Wer so viel Abneigung verstehen will, muss sich neben der durch am eigenen Leib erfahrenen Rassismus geprägten Lebensgeschichte des Malcolm X auch vor Augen halten, in welchem Zustand sich die Vereinigten Staaten in den 1960er Jahren befanden. Bis Mitte des Jahrzehnts waren Schwarze in den Südstaaten vom Wahlrecht ausgeschlossen. In allen Bereichen des öffentlichen Lebens - von den öffentlichen Toiletten über den Nahverkehr bis hin zu Schulen - herrschte strikte »Rassentrennung«. Viele Motels, Restaurants oder Kinos durften Schwarze nicht betreten. Es gab regelmäßig Fälle, in denen Schwarze starben, weil ein Krankenhaus sich weigerte, sie aufzunehmen.

Letztlich, betont Waldschmidt-Nelson an mehreren Stellen, waren es wohl gerade die Radikalität und Kompromisslosigkeit des Malcolm X, die den weißen Rassismus auf das heutige Maß einzudämmen halfen. Im Vergleich zum kampfbereiten Malcolm erschien der in der aktuellen Hollywood-Kinoproduktion »Selma« glorifizierte Martin Luther King als weitaus weniger gefährlich. Dessen Ziele zu unterstützen, schien den Mächtigen - wie von Malcolm vorausgesagt - taktisch am klügsten, um dem wirklich radikalen, dem Grundübel des Rassismus an die Wurzel gehen wollenden Malcolm X den Zahn ziehen zu können.

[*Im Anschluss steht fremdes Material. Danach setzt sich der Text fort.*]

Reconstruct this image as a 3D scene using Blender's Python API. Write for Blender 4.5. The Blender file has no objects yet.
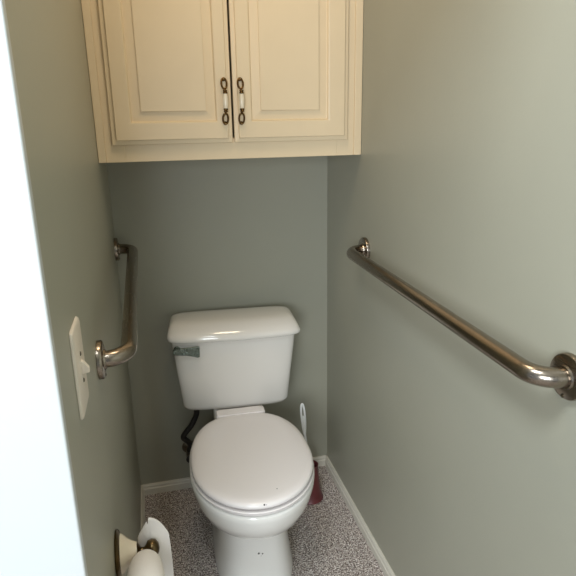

Auch wenn er am Ende seines Lebens, nachdem er sich von der »Nation of Islam« losgesagt hatte, dem »weißen Mann« doch noch die Hand reichte, war es doch der wilde, aufrührerische, gewaltbereite Malcolm X, der den Zielen der schwarzen Bürgerrechtsbewegung zu ihrem Teilsieg verhalf. Im klassisch dialektischen Sinne erscheint jenes an der Harlemer »Wall of Fame« zu bestaunende Nebeneinander zumindest der beiden Ikonen des schwarzen Widerstands in den USA damit doch noch stimmig. Es zwingt zu einer ebenso unmissverständlichen wie jeden radikalen antirassistischen Aktivismus ermutigenden Erkenntnis: Wer die Erfolge Martin Luther Kings preist, darf von der kompromisslosen Haltung des Malcolm X nicht schweigen.

Britta Waldschmidt-Nelson: Malcolm X. Der schwarze Revolutionär. Verlag C.H. Beck, München 2015. 384 S., br., 18,95 €.